• [TASK INSTRUCTIONS]
Print the entries that appear below, exactly as written and without their pictures.

• [PROVIDED RECORDS]
---

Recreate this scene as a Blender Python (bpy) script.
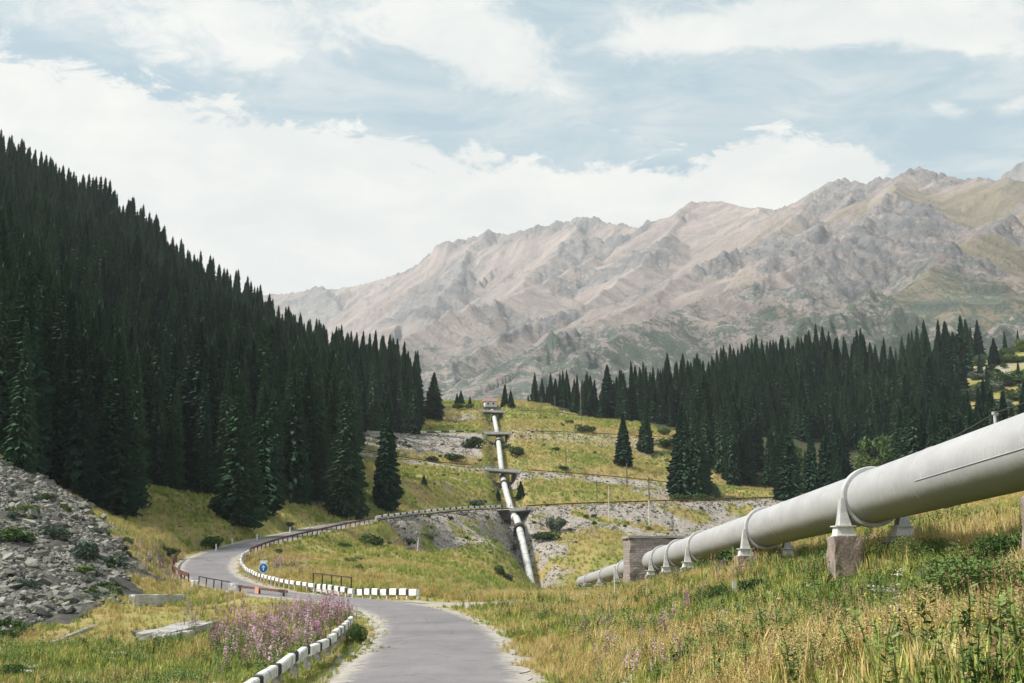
import bpy, math, random
import numpy as np
from mathutils import Vector, Matrix
random.seed(7); RNG = np.random.default_rng(7)
PI = math.pi
# ------------------------------------------------------------------ clean, camera, light
for o in list(bpy.data.objects): bpy.data.objects.remove(o)
SC = bpy.context.scene; COL = SC.collection
W, H, FPX = 1024, 683, 1422.0
PITCH = math.radians(8.74)
cam = bpy.data.cameras.new('camera'); cam.sensor_width = 36; cam.lens = 36 * FPX / W
cam.clip_start = 0.1; cam.clip_end = 20000
camo = bpy.data.objects.new('camera', cam); COL.objects.link(camo)
camo.rotation_euler = (PI / 2 + PITCH, 0, 0); SC.camera = camo
SUN_AZ, SUN_EL = math.radians(-100), math.radians(50)      # azimuth from the view direction, to the left
sund = bpy.data.lights.new('sun', 'SUN'); sund.energy = 4.7; sund.angle = math.radians(7); sund.color = (1, .95, .88)
suno = bpy.data.objects.new('sun', sund); COL.objects.link(suno)
sdir = Vector((math.sin(SUN_AZ) * math.cos(SUN_EL), math.cos(SUN_AZ) * math.cos(SUN_EL), math.sin(SUN_EL)))
suno.rotation_euler = sdir.to_track_quat('Z', 'Y').to_euler()
SC.view_settings.view_transform = 'Standard'; SC.view_settings.look = 'None'
SC.view_settings.exposure = 0.5; SC.view_settings.gamma = 1
SC.cycles.max_bounces = 5; SC.cycles.diffuse_bounces = 2; SC.cycles.glossy_bounces = 2
SC.cycles.transmission_bounces = 2; SC.cycles.volume_bounces = 0; SC.cycles.transparent_max_bounces = 6
SC.cycles.use_denoising = True

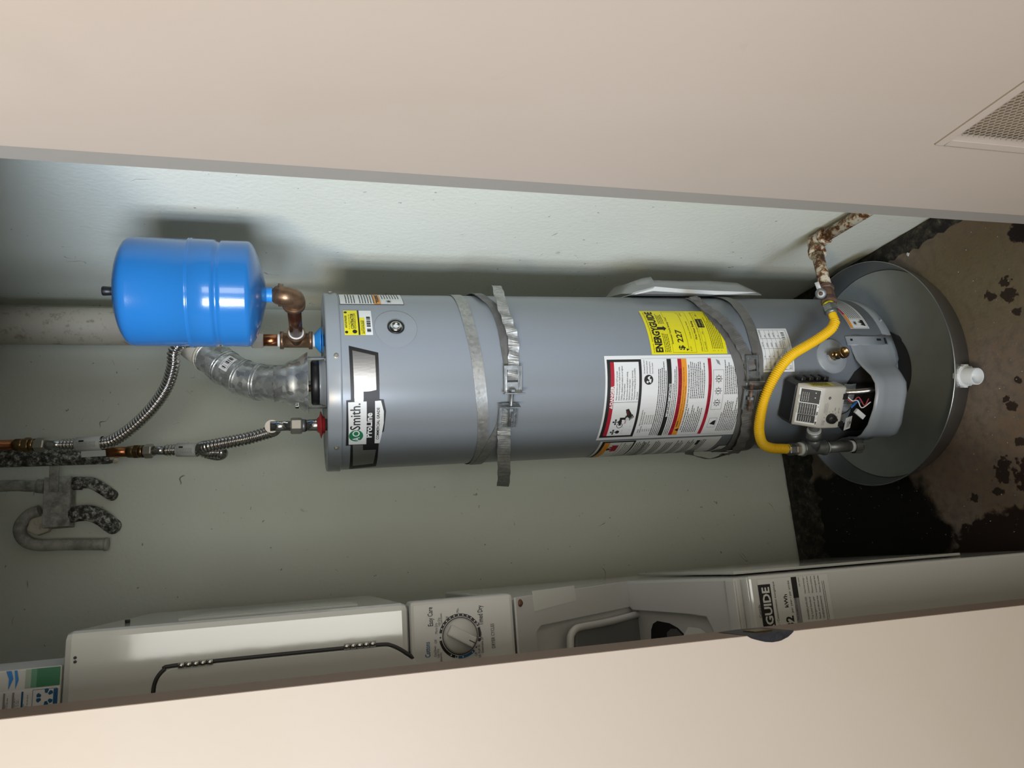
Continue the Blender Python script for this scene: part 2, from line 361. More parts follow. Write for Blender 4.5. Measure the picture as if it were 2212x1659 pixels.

---

• [EXERCISE RESPONSE]
Recreate this scene as a Blender Python (bpy) script.
import bpy, math, random
import numpy as np
from mathutils import Vector, Matrix
random.seed(7); RNG = np.random.default_rng(7)
PI = math.pi
# ------------------------------------------------------------------ clean, camera, light
for o in list(bpy.data.objects): bpy.data.objects.remove(o)
SC = bpy.context.scene; COL = SC.collection
W, H, FPX = 1024, 683, 1422.0
PITCH = math.radians(8.74)
cam = bpy.data.cameras.new('camera'); cam.sensor_width = 36; cam.lens = 36 * FPX / W
cam.clip_start = 0.1; cam.clip_end = 20000
camo = bpy.data.objects.new('camera', cam); COL.objects.link(camo)
camo.rotation_euler = (PI / 2 + PITCH, 0, 0); SC.camera = camo
SUN_AZ, SUN_EL = math.radians(-100), math.radians(50)      # azimuth from the view direction, to the left
sund = bpy.data.lights.new('sun', 'SUN'); sund.energy = 4.7; sund.angle = math.radians(7); sund.color = (1, .95, .88)
suno = bpy.data.objects.new('sun', sund); COL.objects.link(suno)
sdir = Vector((math.sin(SUN_AZ) * math.cos(SUN_EL), math.cos(SUN_AZ) * math.cos(SUN_EL), math.sin(SUN_EL)))
suno.rotation_euler = sdir.to_track_quat('Z', 'Y').to_euler()
SC.view_settings.view_transform = 'Standard'; SC.view_settings.look = 'None'
SC.view_settings.exposure = 0.5; SC.view_settings.gamma = 1
SC.cycles.max_bounces = 5; SC.cycles.diffuse_bounces = 2; SC.cycles.glossy_bounces = 2
SC.cycles.transmission_bounces = 2; SC.cycles.volume_bounces = 0; SC.cycles.transparent_max_bounces = 6
SC.cycles.use_denoising = True

Continue the Blender Python script for this scene: part 2, from line 361. More parts follow. Write for Blender 4.5. Measure the picture as if it were 2212x1659 pixels.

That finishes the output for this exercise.